Iyad Elsarraj, respeitado líder político de Gaza, diz acreditar que o Hamas aproveitará a chegada ao poder com inteligência. "Essa é uma oportunidade de ouro para promover a imagem internacional do movimento islâmico, que não é das mais positivas, e o Hamas tem consciência disso", afirma Elsarraj.
Para ele, mesmo em relação a Israel e aos EUA, que o consideram um grupo terrorista, o Hamas buscará um tom de conciliação. "Acho que dentro de duas semanas já veremos alguns passos em direção a uma aproximação."
O partido islâmico que deve servir de modelo para as previsões sobre o próximo governo palestino, diz Elsarraj, não é o radical Hizbollah, que entrou para o Parlamento libanês sem abandonar as armas, mas o moderado Justiça e Desenvolvimento, que governa a Turquia. Apesar da afinidade histórica entre Hizbollah e o Hamas, Elsarraj acredita que, em breve, as armas começarão a fazer parte do passado do movimento palestino. "Minha previsão é a de que eles abandonarão de vez o terrorismo."
Para Mahmoud Labadi, ex-diretor do Parlamento palestino e candidato independente derrotado nas últimas eleições, a retórica radical usada pelo movimento deve sofrer uma metamorfose quando chegar a hora de assumir o poder. "Minha previsão é a de que eles serão moderados, dando continuidade ao processo de paz com israelenses. Afinal, eles participaram de uma eleição que é conseqüência direta desse processo. Não há como escapar e eles sabem disso", disse Labadi, que acha improvável que possíveis atritos com outras facções, especialmente o Fatah, possam levar a um conflito generalizado.

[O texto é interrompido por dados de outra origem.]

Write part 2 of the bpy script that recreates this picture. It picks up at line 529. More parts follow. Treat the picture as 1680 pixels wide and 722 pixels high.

"Fala-se de guerra civil, de um Estado teocrático, mas os homens do Hamas são espertos demais para deixar isso acontecer. Eles saberão ser políticos eficientes."
A estabilidade, no entanto, não dependerá apenas do Hamas, alerta o editor-chefe da agência de notícias palestina Ramattan, Shahdi Al-Kashif. "Se o Fatah desmoronar as conseqüências são imprevisíveis. Já começamos a ver aqui em Gaza gente do Fatah queimando bandeiras do Hamas e gritando palavras de ordem contra o movimento. Espero que o Fatah aceite a derrota com calma, para evitarmos uma guerra civil", disse Shahdi.